Man muss es sich auf der Zunge zergehen lassen. Die für innere Sicherheit zuständige Bundesministerin speist eine aufgewühlte Gesellschaft mit Floskeln ab. Floskeln dienen einem einzigen Zweck: sie halten die Wirklichkeit auf Abstand. Frau Faeser will mit den Toten von Magdeburg nichts zu tun haben. Keine billigere Floskel gibt es als jene von Ermittlungen, die angeblich „auf Hochtouren“ laufen – ja, laufen sie denn sonst auf Niedrigtouren, auf Halbtouren, auf Zehnteltouren? Wenn etwas „auf Hochtouren“ läuft, kann man davon ausgehen, dass es leerläuft, ausläuft, ohne Ergebnisse.
Wenn Frau Faeser wirklich jeden Stein umdrehen wollte, müsste sie vor allem jenen Stein entfernen, der ihr offenbar den Ausgang aus dem Amt versperrt. Die Toten von Magdeburg mahnen: Ein Land, das Menschen aufnimmt, die sich Flüchtlinge nennen, und das diese Flüchtlinge im Land belässt, selbst wenn sie sich derart aggressiv gebärden wie der Terrorist von Magdeburg – ein solches Land hat mit seiner Selbstachtung ebenso Probleme wie mit seiner inneren Sicherheit – und vermutlich hängt das eine Problem mit dem anderen zusammen.

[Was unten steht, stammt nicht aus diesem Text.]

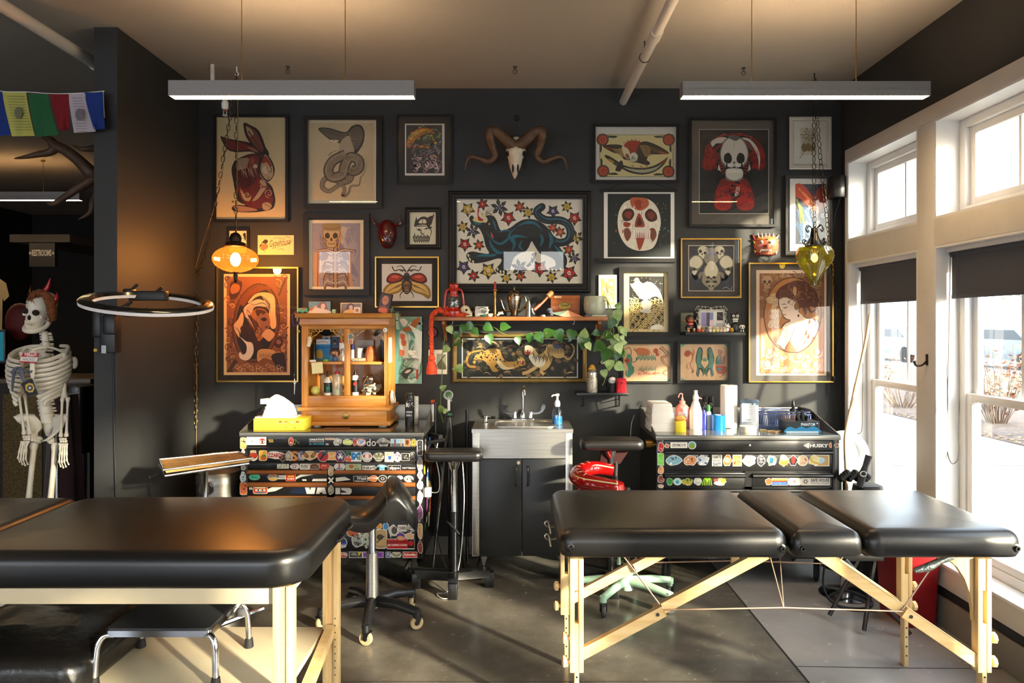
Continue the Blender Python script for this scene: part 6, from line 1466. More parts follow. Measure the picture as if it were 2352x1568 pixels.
small_skull(1070,727,4.45,27,'small cream animal skull in front of the red lantern',50)
SKC=mat('grey blue ceramic','#59626e',.3,var=.4,scale=40,coat=.4)
small_skull(1263,725,4.47,19,'small grey blue skull figurine in front of the cigar box',20,SKC,'skull_figurine')
u=4.5/F
q=(PX(1107,4.5),4.5,zs);tn=thing('painted_tin','pale tin with a grey eye printed on it, behind the green ring','tin',q)
MB().loft([[(q[0]+a_,4.46+b_,z)for a_,b_ in rr(-15*u,15*u,0,.03,.008,4)]for z in(zs,zs+23*u)]).build('tin',mat('pale tin','#b5b4ac',.4,.2),tn)
A=Art.wall(4.459);A.b('#8a8a86',(1096,716),(1108,710),(1120,715),(1108,720));A.e('#2f2f2e',1109,715,3.4);A.s('#3d3c3a',2,(1094,712),(1107,706),(1121,711));A.e('#e8e8e4',1110,714,1);A.b('#a39c92',(1092,706),(1098,704),(1096,724),(1091,724));A.build('eye_print',INK,tn,sm=0)
MB().torus(P(1109,724.6,4.44),.014,.0055,18,8,M.Rotation(R(8),3,'X')).solo('green_ring',mat('green glass','#0f5a44',.1,coat=.5),'dark green ring lying in front of the eye tin','ring')
MB().sph(P(1088,717,4.5),(.017,.017,.024)).solo('red_ornament',MASKR,'red ornament between the cream skull and the eye tin','ornament')
b=MB();b.lathe([(0,0),(.012,0),(.019,.01),(.021,.02),(.019,.018),(.010,.008),(0,.006)],(PX(1125,4.44),4.44,zs),14);b.tube(crv([P(1119,722,4.44),P(1121,712,4.44),P(1118,709,4.44)],4),.0035,6);b.tube([P(1121,714,4.44),P(1124,711,4.44)],.003,5)
b.solo('bone_piece',BONE,'cream bone piece left of the candlestick','bone')
b=MB();b.tube(crv([P(1142,724,4.45),P(1150,719,4.45),P(1156,721,4.45)],4),[.006,.007,.005],8)
for i in range(4):b.tube([P(1145+i*3,721-i*.4,4.448),P(1145+i*3.2,716-i*.5,4.448)],[.003,.0015],5)
b.solo('bone_piece',BONE,'toothed jaw bone piece right of the candlestick','bone')
c0=(PX(1137,4.47),4.47,zs);t=thing('brass_candlestick','slender brass candlestick holding a red candle on the wooden shelf','candlestick',c0)
lz([(0,0),(5,0),(5,2),(3.4,4),(2.6,10),(3.6,14),(2.4,18),(2,28),(3,38),(2,44),(3.2,50),(3.2,58),(6,60.5),(6,62),(0,62)],c0,BRASS,'stem',t)
lz([(0,60),(2.6,60),(2.4,80),(0,81)],c0,mat('red wax','#a5121c',.4,sss=.1),'candle',t)
c0=(PX(1181,4.49),4.49,zs+.006);u=4.49/F
t=thing('coffee_pot','tall ornate tarnished silver coffee pot with a long thin spout','coffee pot',c0)
SILV=mat('tarnished silver','#8a7a68',.22,1,var=.4,scale=26,bump=.35,bscale=160)
lz([(0,0),(9,0),(10,2),(7,4),(9,10),(13,20),(15.5,34),(16,44),(14.5,47),(15,49),(0,49)],c0,SILV,'body',t,n=28)
lz([(0,48),(14,48),(13,52),(8,57),(4,59),(2,60),(1.6,63),(3,66),(1.5,70),(0,71)],c0,SILV,'lid',t,n=24)
MB().tube(crv([V(c0)+V((a_*u,0,b_*u))for a_,b_ in((-9,12),(-20,12),(-26,22),(-30,36),(-36,41))],6),[3.4*u,2.6*u,1.6*u,1.2*u,1.1*u],8).build('spout',SILV,t)
MB().tube(crv([V(c0)+V((a_*u,0,b_*u))for a_,b_ in((14,42),(22,44),(27,38),(26,26),(20,16),(12,12))],6),1.5*u,8).build('handle',SILV,t)
c0=(PX(1214,4.46),4.46,zs);t=thing('oil_can','thin grey metal oil can with a curved spout, right of the coffee pot','oil can',c0);u=4.46/F
lz([(0,0),(6.4,0),(6.4,26),(4.5,32),(3.6,38),(2,40),(0,40)],c0,STEELD,'body',t);MB().tube(crv([V(c0)+V((a_*u,0,b_*u))for a_,b_ in((0,39),(-1,44),(-5,47),(-10,46))],5),1*u,6).build('spout',STEELD,t)
MB().bx(PX(1142,4.45),PX(1290,4.45),4.45,4.53,zs,zs+.006,.002).solo('dark_tray',BLKM,'flat black tray under the coffee pot on the shelf','tray')
WD=wood('dark wood handle','#6b2f12','#9a5626',0,.35,6,.3)
t=thing('wooden_pipe','carved wooden pipe leaning against the cigar box','pipe',P(1240,722,4.5))
MB().tube([P(1226,712,4.45),P(1240,700,4.47)],.012,10).build('grip',WD,t);MB().tube([P(1240,700,4.47),P(1244,697,4.475),P(1256,684,4.5),P(1261,678,4.51)],[.009,.0085,.009,.01],10).build('stem',WD,t)
MB().tube([P(1258,681,4.505),P(1268,671,4.52)],.0175,14).build('pale_end',mat('pale wood','#b9834a',.5,var=.1),t)
MB().tube(crv([P(1226,712,4.45),P(1222,708,4.445),P(1224,717,4.445),P(1228,722,4.445)],4),.005,6).build('clip',STEEL,t)
for px,w_,l_ in((1243,5,'small grey pebble'),(1249,4,'tiny pale pebble')):MB().sph(P(px,725,4.44),(w_*.0028,.01,.008)).solo('pebble',STEELD if px<1245 else BONE,l_+' on the dark tray before the pipe','pebble')
t=thing('cigar_box','orange brown wooden cigar box standing upright on the shelf','box',(PX(1299,4.53),4.53,zs));x0,x1=PX(1265,4.52),PX(1332,4.52);zt=PZ(678,4.52)
CIG=wood('cedar','#8e4515','#b1642a',0,.45,4,.2)
MB().bx(x0,x1,4.52,4.57,zs,zt,.003).build('box',CIG,t)
A=Art.wall(4.5195);A.e('#2a2416',1297,702,14.5,9.5,n=28);A.e('#b5993a',1297,702,13.8,8.8,n=28);A.t('#2a2110','GISPERT',1288,699,1308,704.5,.02);A.s('#2a2110',1.3,(1286,699),(1297,694.5),(1308,699));A.s('#2a2110',.9,(1289,708),(1297,709.5),(1306,708));A.r('#d7b48c',1273,679.5,1290,684);A.build('box_label',INK,t,sm=0)
t=thing('paper_polyhedron','faceted paper shape in mint and salmon lying on the shelf','paper model',P(1300,727,4.44))
p0,p1,p2,p3,p4,p5,p6=P(1265,719,4.47),P(1305,712,4.45),P(1339,727,4.45),P(1299,728,4.425),P(1284,724.5,4.44),P(1310,727,4.43),P(1320,727,4.50)
f=MB();f.col('#8fae98').face([p0,p1,p4]);f.col('#e8c9a8').face([p1,p3,p4]);f.col('#e6b793').face([p1,p5,p3]);f.col('#c97f58').face([p1,p2,p5]);f.col('#7a4a38').face([p0,p4,p6]);f.col('#b87850').face([p1,p6,p2]);f.col('#7fa08c').face([p0,p6,p1]);f.build('facets',INK,t,sm=0)
c0=(PX(1366,4.48),4.48,zs+.014);u=4.48/F
t=thing('potted_vine','pale green plant pot with a long trailing pothos vine on the shelf end','plant',(c0[0],c0[1],zs))
POT=mat('sage glazed pot','#a8ad97',.3,var=.08,coat=.3,scale=12)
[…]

Der Attentäter von Magdeburg hatte Gewalttaten öffentlich angekündigt – und er war in sieben Ermittlungsverfahren involviert. Die Sicherheitsbehörden kümmerte es nicht. Dass er trotz mangelnder Kompetenzen und trotz psychischer Probleme als Psychiater wirken durfte, ist der nächste Skandal im Skandal. Die lückenhafte Absperrung des Weihnachtsmarktes komplettiert das Staatsversagen.
Es gäbe viele Kandidatinnen für einen Rücktritt. Auch die CDU-Innenministerin von Sachsen-Anhalt und die SPD-Oberbürgermeisterin von Magdeburg wurden ihrer Verantwortung nicht gerecht.
Drittens dürfen die Toten von Magdeburg nicht vergessen werden, weil sie nur die Spitze der Leidenspyramide darstellen. Insgesamt gehen 531 Opfer auf das Konto des Attentäters aus Saudi-Arabien, der möglichst viele Deutsche töten wollte.
Blick in den abgesperrten Weihnachtsmarkt. Überall liegen blutgetränkte Tücher und Verbandsmaterialien.
Auf diese Zahl kommt man, berücksichtigt man neben den bisher sechs Toten auch die Verletzten, die Angehörigen, die traumatisierten Augenzeugen. Kann ein Leben wieder heil und hell werden, wenn man einmal aus nächster Nähe sah, wie ein Auto mit hoher Geschwindigkeit Menschen tot fuhr? Wenn Menschen schrien, direkt neben einem? Wenn da Menschen starben, Menschen zerfetzt wurden?
Den vielen hundert Opfern wäre all dies erspart geblieben, wenn der Staat nicht versagt hätte. Wenn die Politik ihrer Verantwortung gerecht worden wäre. Wir sind es den Toten von Magdeburg schuldig, sie nicht zu vergessen – damit die Politik sich ändert, und es künftig solche Tote nicht mehr geben wird.